Kebijakan ke depan harus fokus terhadap penyerapan tenaga kerja berbasis sektor riil, mengingat gelombang PHK kian meningkat sebagai dampak transformasi digital, termasuk di industri.

JAKARTA - Pemerintah perlu memperkuat penyerapan tenaga kerja sektor riil di tengah era digitalisasi. Saat ini, digitalisasi ditengarai menjadi penyebab maraknya pemutusan hubungan kerja (PHK) terhadap karyawan.

Ekonom senior Institute for Development of Economics and Finance (Indef) Aviliani mengatakan di tengah tren digitalisasi, pola kerja sudah berubah dan digitalisasi menjadi satu hal yang biasa.

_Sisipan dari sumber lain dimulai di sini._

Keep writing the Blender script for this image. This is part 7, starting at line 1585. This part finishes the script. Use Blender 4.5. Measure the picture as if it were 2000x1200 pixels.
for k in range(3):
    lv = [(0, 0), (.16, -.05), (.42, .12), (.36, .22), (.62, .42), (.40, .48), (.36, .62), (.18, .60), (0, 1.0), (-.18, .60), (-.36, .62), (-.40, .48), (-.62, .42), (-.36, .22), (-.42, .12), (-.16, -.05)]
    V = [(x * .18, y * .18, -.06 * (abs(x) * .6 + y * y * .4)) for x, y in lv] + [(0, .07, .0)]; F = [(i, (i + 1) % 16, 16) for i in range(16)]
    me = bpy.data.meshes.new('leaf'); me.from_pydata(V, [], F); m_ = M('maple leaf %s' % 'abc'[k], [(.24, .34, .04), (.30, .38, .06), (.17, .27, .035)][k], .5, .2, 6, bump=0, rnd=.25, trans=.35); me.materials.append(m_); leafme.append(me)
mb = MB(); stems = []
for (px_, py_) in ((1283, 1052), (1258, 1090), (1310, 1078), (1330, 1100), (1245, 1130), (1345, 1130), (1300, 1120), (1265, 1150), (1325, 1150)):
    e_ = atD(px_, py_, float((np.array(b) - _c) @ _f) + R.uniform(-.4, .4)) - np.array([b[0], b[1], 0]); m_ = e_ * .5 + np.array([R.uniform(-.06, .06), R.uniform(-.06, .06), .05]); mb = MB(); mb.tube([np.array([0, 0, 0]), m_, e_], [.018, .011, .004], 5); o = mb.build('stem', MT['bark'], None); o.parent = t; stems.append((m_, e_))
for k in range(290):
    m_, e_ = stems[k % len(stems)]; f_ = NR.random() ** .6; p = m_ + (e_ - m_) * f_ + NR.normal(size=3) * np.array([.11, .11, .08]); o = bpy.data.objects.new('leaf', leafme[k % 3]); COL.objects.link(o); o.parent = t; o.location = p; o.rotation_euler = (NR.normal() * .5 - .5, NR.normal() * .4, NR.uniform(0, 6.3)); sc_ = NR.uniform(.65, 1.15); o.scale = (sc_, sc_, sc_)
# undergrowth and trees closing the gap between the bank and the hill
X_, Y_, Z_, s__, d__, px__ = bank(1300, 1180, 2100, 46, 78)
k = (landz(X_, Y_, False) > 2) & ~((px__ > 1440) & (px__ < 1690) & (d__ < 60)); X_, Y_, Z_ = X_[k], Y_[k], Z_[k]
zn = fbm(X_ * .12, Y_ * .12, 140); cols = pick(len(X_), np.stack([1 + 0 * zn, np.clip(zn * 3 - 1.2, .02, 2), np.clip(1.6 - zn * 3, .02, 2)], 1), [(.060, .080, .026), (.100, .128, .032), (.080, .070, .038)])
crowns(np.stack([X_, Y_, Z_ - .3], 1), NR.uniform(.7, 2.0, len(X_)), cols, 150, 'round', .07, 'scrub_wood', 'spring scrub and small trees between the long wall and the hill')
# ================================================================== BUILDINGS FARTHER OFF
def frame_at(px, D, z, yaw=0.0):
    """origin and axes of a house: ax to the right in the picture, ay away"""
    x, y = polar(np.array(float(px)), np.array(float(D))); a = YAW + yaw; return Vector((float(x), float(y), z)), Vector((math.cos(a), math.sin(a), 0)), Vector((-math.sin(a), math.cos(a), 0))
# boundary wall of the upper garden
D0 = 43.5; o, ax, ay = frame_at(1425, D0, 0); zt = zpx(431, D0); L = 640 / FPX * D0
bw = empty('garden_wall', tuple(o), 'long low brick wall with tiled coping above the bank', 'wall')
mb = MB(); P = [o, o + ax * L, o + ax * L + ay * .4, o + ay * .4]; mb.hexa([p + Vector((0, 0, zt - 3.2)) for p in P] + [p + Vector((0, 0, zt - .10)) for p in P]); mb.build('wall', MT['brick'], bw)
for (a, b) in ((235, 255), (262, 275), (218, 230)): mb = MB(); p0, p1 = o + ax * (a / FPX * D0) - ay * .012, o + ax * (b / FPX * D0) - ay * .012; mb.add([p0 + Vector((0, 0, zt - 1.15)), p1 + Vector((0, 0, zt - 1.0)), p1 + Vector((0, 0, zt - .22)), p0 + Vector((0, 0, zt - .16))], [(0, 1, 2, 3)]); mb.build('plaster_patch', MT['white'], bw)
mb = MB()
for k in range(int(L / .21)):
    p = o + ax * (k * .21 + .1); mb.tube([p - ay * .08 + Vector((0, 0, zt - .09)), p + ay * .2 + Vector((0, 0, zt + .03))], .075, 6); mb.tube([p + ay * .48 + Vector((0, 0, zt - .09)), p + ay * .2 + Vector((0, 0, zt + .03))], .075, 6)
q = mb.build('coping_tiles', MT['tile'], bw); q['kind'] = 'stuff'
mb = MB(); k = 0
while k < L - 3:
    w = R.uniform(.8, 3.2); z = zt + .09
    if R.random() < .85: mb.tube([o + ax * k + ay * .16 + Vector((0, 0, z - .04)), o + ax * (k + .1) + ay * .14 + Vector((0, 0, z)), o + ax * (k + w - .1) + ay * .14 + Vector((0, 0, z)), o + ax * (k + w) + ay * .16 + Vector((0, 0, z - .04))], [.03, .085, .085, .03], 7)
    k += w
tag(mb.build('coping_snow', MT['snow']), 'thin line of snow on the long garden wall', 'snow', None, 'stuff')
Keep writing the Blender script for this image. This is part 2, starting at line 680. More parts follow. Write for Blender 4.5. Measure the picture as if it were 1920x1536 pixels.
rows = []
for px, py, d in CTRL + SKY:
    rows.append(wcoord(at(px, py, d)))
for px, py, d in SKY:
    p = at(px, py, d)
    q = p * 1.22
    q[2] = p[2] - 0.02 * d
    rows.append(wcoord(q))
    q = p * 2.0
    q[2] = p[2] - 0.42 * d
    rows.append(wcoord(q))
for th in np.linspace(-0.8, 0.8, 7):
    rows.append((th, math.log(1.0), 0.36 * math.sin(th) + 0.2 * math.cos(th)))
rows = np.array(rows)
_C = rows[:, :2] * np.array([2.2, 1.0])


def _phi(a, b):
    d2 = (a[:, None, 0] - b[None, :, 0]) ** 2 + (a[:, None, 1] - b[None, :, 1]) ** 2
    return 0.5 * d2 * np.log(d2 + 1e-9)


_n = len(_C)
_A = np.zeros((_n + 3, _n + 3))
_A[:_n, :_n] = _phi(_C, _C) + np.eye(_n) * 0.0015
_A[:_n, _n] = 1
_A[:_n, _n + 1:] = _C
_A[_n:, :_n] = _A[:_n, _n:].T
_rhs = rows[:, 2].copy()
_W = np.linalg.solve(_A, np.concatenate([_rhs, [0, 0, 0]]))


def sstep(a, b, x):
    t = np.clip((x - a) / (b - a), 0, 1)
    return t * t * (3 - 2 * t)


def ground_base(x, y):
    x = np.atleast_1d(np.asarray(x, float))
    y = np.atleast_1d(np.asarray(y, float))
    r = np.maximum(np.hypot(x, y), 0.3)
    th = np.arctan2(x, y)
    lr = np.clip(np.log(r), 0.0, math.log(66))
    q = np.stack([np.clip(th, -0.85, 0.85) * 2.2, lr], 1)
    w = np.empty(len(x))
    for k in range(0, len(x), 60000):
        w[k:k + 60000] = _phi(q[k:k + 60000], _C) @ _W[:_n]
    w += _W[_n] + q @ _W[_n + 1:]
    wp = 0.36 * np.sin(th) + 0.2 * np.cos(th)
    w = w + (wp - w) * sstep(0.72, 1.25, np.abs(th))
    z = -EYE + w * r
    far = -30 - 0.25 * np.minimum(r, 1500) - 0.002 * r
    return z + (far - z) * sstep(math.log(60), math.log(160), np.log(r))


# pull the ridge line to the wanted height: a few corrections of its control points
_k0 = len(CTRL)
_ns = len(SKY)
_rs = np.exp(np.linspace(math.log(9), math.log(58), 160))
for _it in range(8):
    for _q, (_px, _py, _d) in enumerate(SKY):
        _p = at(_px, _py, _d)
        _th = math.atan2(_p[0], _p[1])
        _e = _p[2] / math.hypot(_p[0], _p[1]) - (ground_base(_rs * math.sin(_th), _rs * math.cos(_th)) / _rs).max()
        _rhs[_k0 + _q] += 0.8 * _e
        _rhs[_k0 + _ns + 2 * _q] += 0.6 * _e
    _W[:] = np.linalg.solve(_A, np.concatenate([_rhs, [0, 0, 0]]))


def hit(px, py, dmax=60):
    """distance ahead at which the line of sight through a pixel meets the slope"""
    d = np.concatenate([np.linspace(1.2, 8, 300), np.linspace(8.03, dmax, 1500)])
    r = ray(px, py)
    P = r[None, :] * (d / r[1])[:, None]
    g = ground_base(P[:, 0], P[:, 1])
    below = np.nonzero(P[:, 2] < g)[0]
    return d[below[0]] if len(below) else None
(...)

Karenanya, peningkatan kemampuan sumber daya manusia (SDM) Indonesia untuk dapat merespons cepat sesuai dengan kebutuhan tenaga kerja saat ini dan mendatang, menjadi penting.

"Tugas pemerintah adalah bagaimana membuat policy (kebijakan) ke depan itu dikaitkan dengan penyerapan tenaga kerja yang memang berbasis sektor riil," ujar Aviliani dalam diskusi publik dengan tema Tantangan Ekonomi di Tahun Politik di Jakarta, Kamis (2/3).

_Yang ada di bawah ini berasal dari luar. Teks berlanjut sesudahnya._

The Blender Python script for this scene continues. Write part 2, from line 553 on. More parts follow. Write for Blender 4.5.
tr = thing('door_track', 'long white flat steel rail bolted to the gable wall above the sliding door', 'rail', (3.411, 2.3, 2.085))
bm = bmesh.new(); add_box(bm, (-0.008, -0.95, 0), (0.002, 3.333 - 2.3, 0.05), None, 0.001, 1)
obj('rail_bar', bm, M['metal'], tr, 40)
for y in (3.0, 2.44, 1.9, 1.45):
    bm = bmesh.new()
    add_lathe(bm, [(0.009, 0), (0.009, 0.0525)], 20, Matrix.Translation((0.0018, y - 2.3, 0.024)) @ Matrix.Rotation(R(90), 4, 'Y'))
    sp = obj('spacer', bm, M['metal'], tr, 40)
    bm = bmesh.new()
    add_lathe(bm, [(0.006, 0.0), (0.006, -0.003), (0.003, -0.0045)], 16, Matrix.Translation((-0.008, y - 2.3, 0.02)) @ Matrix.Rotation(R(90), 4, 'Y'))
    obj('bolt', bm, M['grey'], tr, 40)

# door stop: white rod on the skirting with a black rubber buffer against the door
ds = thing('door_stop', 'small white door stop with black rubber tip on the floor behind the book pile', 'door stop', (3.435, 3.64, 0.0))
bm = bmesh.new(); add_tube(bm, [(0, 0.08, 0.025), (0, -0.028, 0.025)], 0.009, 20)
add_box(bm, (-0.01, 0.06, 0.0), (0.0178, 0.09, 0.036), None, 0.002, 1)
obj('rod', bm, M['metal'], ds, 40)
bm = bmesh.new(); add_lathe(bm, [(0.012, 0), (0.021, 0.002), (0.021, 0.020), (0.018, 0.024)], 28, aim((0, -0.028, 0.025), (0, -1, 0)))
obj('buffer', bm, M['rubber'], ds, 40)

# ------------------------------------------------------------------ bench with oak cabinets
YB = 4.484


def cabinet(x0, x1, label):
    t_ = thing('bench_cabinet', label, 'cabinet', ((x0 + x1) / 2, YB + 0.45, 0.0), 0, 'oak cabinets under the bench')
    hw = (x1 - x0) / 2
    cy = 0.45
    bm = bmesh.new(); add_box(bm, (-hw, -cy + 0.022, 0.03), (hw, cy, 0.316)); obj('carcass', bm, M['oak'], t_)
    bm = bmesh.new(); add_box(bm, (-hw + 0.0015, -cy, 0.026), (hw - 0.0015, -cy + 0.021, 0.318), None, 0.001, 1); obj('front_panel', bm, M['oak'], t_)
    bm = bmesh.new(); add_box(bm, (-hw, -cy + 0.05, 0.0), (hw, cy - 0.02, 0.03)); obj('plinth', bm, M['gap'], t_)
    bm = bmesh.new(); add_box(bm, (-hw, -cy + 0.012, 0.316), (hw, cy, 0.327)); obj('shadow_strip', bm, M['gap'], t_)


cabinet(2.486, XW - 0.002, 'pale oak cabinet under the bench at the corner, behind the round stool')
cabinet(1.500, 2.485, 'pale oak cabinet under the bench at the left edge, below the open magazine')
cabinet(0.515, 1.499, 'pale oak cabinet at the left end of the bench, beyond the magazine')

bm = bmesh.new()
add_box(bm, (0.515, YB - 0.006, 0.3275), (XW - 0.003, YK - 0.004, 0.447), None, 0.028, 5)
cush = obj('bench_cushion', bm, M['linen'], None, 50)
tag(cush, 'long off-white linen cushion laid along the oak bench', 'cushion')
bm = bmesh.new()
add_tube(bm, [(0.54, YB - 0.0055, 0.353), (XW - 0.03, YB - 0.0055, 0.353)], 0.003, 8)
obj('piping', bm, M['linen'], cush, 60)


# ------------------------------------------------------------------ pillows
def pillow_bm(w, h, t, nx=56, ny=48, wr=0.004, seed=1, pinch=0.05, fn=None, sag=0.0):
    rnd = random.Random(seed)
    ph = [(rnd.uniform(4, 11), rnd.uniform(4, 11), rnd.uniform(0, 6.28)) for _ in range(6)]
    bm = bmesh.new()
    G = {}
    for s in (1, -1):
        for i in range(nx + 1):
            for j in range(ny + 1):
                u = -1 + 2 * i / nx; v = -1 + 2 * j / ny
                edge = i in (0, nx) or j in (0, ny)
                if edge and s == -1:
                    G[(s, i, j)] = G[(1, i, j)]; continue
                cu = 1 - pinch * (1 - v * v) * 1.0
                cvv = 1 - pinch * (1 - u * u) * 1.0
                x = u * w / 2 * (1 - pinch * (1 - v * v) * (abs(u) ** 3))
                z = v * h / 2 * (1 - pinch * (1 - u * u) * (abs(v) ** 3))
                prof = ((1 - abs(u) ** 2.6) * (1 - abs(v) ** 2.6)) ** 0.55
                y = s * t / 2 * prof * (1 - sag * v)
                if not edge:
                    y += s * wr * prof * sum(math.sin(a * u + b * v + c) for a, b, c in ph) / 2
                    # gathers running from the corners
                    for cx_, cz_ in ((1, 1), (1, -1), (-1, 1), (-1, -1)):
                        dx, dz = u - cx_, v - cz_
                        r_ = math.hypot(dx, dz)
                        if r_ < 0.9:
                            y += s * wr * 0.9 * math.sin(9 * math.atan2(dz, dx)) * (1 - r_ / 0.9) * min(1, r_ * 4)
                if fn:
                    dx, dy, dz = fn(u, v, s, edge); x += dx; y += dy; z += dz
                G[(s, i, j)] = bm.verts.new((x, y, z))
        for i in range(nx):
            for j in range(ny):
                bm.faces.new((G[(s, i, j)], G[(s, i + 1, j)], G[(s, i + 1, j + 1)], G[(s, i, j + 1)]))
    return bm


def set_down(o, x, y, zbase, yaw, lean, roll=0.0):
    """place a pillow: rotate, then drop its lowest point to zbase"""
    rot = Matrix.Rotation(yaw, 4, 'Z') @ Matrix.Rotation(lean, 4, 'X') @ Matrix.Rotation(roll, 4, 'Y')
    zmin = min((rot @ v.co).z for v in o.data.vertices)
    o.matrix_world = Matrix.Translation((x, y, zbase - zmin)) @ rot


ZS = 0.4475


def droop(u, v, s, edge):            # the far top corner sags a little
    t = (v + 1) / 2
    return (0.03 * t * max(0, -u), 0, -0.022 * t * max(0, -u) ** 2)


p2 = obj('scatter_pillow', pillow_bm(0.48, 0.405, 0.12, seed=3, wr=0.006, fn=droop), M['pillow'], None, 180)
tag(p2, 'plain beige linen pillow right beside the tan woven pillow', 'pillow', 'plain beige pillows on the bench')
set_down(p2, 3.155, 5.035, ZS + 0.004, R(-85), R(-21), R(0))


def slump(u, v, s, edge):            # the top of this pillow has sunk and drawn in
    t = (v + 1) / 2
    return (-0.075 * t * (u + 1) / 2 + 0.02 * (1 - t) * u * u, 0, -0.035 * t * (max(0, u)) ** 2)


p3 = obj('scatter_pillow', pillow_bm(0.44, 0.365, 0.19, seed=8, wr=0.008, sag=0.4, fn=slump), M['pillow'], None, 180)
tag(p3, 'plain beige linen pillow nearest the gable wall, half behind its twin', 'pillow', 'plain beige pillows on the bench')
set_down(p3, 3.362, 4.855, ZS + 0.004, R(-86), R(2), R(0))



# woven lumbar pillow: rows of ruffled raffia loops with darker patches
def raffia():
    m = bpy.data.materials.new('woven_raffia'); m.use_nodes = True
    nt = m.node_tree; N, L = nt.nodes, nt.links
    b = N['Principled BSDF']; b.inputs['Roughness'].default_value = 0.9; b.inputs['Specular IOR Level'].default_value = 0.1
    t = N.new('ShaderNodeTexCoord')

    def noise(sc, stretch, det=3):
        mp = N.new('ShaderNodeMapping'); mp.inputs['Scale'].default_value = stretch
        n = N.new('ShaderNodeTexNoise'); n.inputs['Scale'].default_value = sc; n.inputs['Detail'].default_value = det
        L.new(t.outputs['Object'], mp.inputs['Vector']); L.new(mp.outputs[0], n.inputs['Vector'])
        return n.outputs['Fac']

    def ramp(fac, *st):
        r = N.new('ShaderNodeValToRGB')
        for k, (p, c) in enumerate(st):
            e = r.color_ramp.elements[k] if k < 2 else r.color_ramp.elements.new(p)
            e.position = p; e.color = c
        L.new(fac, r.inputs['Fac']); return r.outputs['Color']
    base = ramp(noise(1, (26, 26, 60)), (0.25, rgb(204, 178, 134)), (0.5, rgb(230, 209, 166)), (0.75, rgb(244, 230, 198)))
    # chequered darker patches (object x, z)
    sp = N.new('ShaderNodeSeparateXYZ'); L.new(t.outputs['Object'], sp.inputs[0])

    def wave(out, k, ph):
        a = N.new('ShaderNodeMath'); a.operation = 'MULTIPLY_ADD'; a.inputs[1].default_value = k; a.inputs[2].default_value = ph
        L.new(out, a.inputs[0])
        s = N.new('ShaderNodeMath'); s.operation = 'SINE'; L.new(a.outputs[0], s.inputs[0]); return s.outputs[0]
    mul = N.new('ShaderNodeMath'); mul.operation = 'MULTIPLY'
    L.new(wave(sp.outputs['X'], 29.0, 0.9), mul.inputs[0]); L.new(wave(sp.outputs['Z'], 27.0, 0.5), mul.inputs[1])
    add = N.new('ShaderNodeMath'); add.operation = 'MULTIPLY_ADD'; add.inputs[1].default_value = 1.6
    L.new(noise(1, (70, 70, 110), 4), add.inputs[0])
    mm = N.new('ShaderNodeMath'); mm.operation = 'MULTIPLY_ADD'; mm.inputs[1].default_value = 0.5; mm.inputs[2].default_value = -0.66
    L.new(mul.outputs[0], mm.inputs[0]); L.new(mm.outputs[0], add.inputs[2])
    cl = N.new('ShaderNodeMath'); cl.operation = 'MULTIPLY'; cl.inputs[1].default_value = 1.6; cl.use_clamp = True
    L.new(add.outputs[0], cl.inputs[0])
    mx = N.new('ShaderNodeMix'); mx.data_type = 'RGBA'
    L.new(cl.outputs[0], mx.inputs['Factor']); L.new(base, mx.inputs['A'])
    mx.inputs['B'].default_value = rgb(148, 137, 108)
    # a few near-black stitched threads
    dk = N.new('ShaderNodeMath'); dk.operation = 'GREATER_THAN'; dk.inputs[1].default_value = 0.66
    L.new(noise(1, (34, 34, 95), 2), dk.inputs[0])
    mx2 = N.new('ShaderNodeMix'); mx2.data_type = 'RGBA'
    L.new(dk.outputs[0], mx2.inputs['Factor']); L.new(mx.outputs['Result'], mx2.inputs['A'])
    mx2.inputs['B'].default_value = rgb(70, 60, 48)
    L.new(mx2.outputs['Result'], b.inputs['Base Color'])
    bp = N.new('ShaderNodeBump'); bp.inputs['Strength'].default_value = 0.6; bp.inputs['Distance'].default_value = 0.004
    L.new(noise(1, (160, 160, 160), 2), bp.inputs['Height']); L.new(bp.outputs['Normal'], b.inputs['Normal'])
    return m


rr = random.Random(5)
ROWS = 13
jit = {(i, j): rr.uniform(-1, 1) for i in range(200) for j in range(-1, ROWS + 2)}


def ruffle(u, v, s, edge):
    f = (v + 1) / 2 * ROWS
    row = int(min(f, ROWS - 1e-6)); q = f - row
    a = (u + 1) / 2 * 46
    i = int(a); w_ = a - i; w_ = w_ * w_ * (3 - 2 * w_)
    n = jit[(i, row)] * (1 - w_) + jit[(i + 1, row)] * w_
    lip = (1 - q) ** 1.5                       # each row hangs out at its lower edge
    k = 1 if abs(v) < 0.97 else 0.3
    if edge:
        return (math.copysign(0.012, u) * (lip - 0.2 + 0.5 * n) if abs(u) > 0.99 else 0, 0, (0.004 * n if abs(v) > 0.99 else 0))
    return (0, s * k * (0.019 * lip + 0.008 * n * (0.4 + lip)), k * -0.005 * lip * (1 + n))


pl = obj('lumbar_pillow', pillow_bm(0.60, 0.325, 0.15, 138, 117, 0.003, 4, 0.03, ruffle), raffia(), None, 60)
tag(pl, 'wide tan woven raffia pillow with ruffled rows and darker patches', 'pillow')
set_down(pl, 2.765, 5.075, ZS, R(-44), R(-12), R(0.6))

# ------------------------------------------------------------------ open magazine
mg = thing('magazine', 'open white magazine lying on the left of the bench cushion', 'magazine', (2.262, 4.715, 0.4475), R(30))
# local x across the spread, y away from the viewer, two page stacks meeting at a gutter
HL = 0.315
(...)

Selain itu, dia menuturkan investasi yang masuk ke Indonesia diharapkan dapat menggerakkan industri yang menyerap lebih banyak tenaga kerja seperti industri padat karya dan mempekerjakan tenaga kerja dalam negeri. Di sisi lain, pemberdayaan khususnya terhadap masyarakat menengah ke bawah juga perlu ditingkatkan untuk meningkatkan perekonomiannya sehingga dapat memperkecil kesenjangan sosial ekonomi.

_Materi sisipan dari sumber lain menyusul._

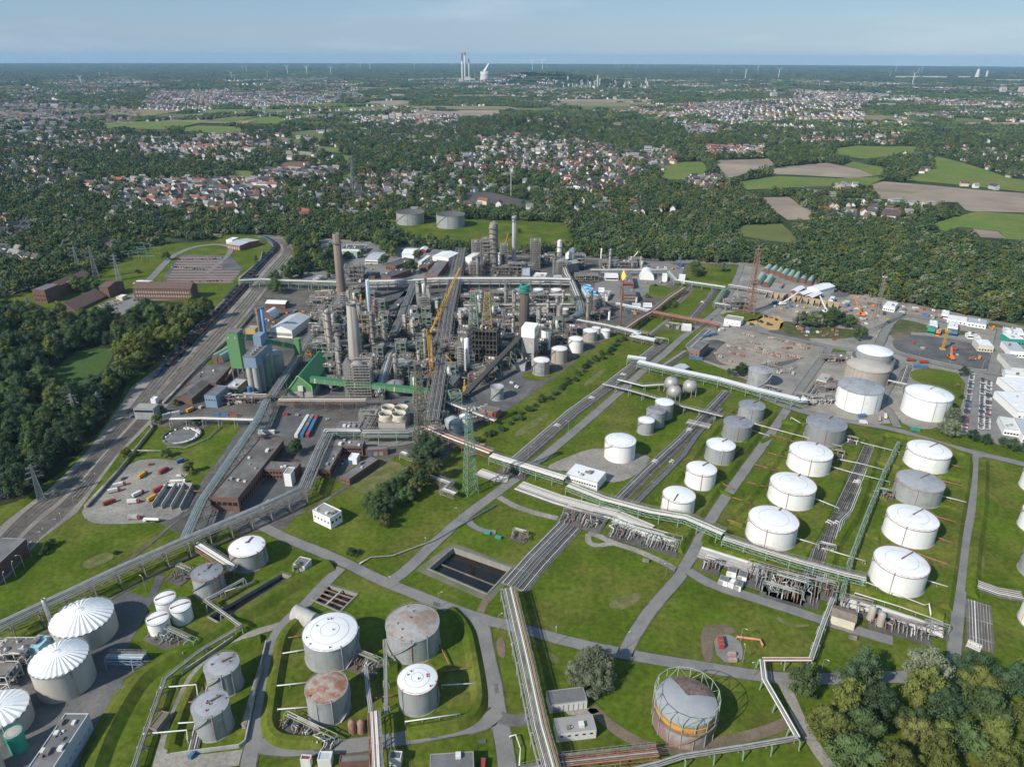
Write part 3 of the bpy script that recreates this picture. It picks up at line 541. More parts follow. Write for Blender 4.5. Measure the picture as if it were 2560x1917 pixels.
# houses of the settlements
ROOFS=[mat("roof_red",(0.22,0.085,0.055),0.85,var=0.15,rand=.2),mat("roof_brown",(0.11,0.07,0.058),0.85,var=0.15,rand=.2),mat("roof_dark",(0.055,0.055,0.06),0.8,var=0.15,rand=.2),mat("roof_grey",(0.2,0.195,0.19),0.85,var=0.15,rand=.2)]
WALLS=[mat("render_white",(0.66,0.645,0.61),0.85,var=0.06,rand=.05),mat("render_cream",(0.58,0.5,0.36),0.85,var=0.06,rand=.1),mat("render_grey",(0.4,0.39,0.37),0.85,var=0.06,rand=.1),mat("house_brick",(0.24,0.12,0.085),0.9,var=0.1,rand=.2)]
CHIM=mat("chimney_brick",(0.18,0.1,0.08),0.9)
def house_meshes(L,Wd,e,r):
 w=MB();w.prism([(-L/2,-Wd/2),(L/2,-Wd/2),(L/2,Wd/2),(-L/2,Wd/2)],0,e);w.add([(-L/2,-Wd/2,e),(-L/2,Wd/2,e),(-L/2,0,r-.15)],[(0,1,2)]);w.add([(L/2,-Wd/2,e),(L/2,Wd/2,e),(L/2,0,r-.15)],[(2,1,0)])
 return w,MB().gable(L,Wd,e,r,.45),MB().box((L*.2,Wd*.12,r-.1),(.8,.8,1.8))
HSHAPE=[(10,9,5.6,10),(12,9,6,10.5),(9,8,5,9),(16,10,6.5,11),(22,10,7.5,11.5)]
hr=random.Random(21);HOUSES=[]
for q,sp,red,keep in TOWNW:
 xs=[p[0] for p in q];ys=[p[1] for p in q];a=hr.uniform(-.6,.6);cx_,cy_=sum(xs)/len(xs),sum(ys)/len(ys);R_=max(max(xs)-min(xs),max(ys)-min(ys));n=int(R_*1.5/sp)
 for i in range(-n//2,n//2+1):
  for j in range(-n//2,n//2+1):
   if hr.random()<.1:continue
   u,v=i*sp*1.12+hr.uniform(-.2,.2)*sp,j*sp+hr.uniform(-.12,.12)*sp
   x,y=cx_+u*math.cos(a)-v*math.sin(a),cy_+u*math.sin(a)+v*math.cos(a)
   if inside(x,y,q) and not any(inside(x,y,c) for c in KEEP_CLEAR[:34]):HOUSES.append((x,y,a+hr.choice([0,0,math.pi/2])+hr.uniform(-.06,.06),hr.random()<red*.65))
HOUSES.sort(key=lambda h_:math.hypot(h_[0],h_[1]))
INVIEW=[h_ for h_ in HOUSES if-60<proj((h_[0],h_[1],5))[0]<PW+60]
def pick_roof(red):return 0 if red else hr.choice([1,1,2,2,2,3])
HM={}
def house_parts(si,ri,wi):
 if si not in HM:HM[si]=house_meshes(*HSHAPE[si])
 key=(si,ri,wi)
 if key not in HM:w,r,c=HM[si];HM[key]=(w.mesh("wall",WALLS[wi]),r.mesh("roof",ROOFS[ri]),c.mesh("chimney",CHIM))
 return HM[key]
WN,RN=["white","cream","grey","brick"],["red","brown","dark","grey"]
def link(name,me,par=None,loc=None,rz=0.0,sc=None):
 o=bpy.data.objects.new(name,me);COL.objects.link(o)
 if par:o.parent=par
 if loc is not None:o.location=loc
 if rz:o.rotation_euler.z=rz
 if sc:o.scale=sc
 return o
def side_word(x,y):
 k=x/y;return "west of the railway" if k<-.3 else "behind the works" if k<.22 else "east of the works"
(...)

"Memang yang harus diatasi itu adalah kesenjangan karena pertumbuhan bisa tinggi tapi yang berkontribusi terhadap pertumbuhan itu kan lebih banyak kelas menengah atas, nah yang di bawah ini yang memang setelah BLT (bantuan langsung tunai) lalu bagaimana pemberdayaan itu menjadi penting," ujarnya.

Sektor Informal

Sebelumnya, Kepala Sekolah Bisnis dan Manajemen Institut Teknologi Bandung (SBM ITB) Jakarta Campus Yudo Anggoro menyampaikan kolaborasi dan inovasi lintas sektor, baik sektor swasta maupun pemerintah dinilai mampu menekan jumlah pengangguran di Indonesia. "Pada kenyataannya masyarakat yang berkecimpung di sektor informal lebih banyak ketimbang sektor formal. Menurut saya inilah yang harus dikolaborasikan agar lebih produktif," kata Yudo, Rabu (1/3).

Dia mengatakan, sektor informal termasuk pelaku Usaha Mikro Kecil Menengah (UMKM) memegang peranan penting dalam perekonomian Indonesia. Meski demikian, perlu adanya peningkatan kualitas dan kapabilitas sehingga dapat berkembang lebih besar lagi dan berdampak positif pada pertumbuhan ekonomi.

Menurut dia, sektor formal seperti dunia pendidikan, industri, hingga pemerintah memiliki tanggung jawab untuk mendukung pengembangan talenta muda agar sesuai dengan kebutuhan di dunia kerja maupun dunia usaha.

Seperti diketahui, data Badan Pusat Statistik (BPS) menunjukkan pengangguran mencapai 8,42 juta orang pada Agustus 2022, porsinya 5,86 persen dari total angkatan kerja nasional. Pengangguran terbanyak dari kelompok usia 20-24 tahun, yakni 2,54 juta orang. Angka ini setara 30,12 persen dari total pengangguran nasional.

Kemudian penduduk usia 15-19 tahun yang menganggur 1,86 juta jiwa (22,03 persen), penganggur usia 25-29 tahun 1,17 juta jiwa (13,84 persen), usia 30-34 tahun ada 608,41 ribu jiwa (7,22 persen), dan usia 60 tahun ke atas 485,54 ribu jiwa (5,76 persen).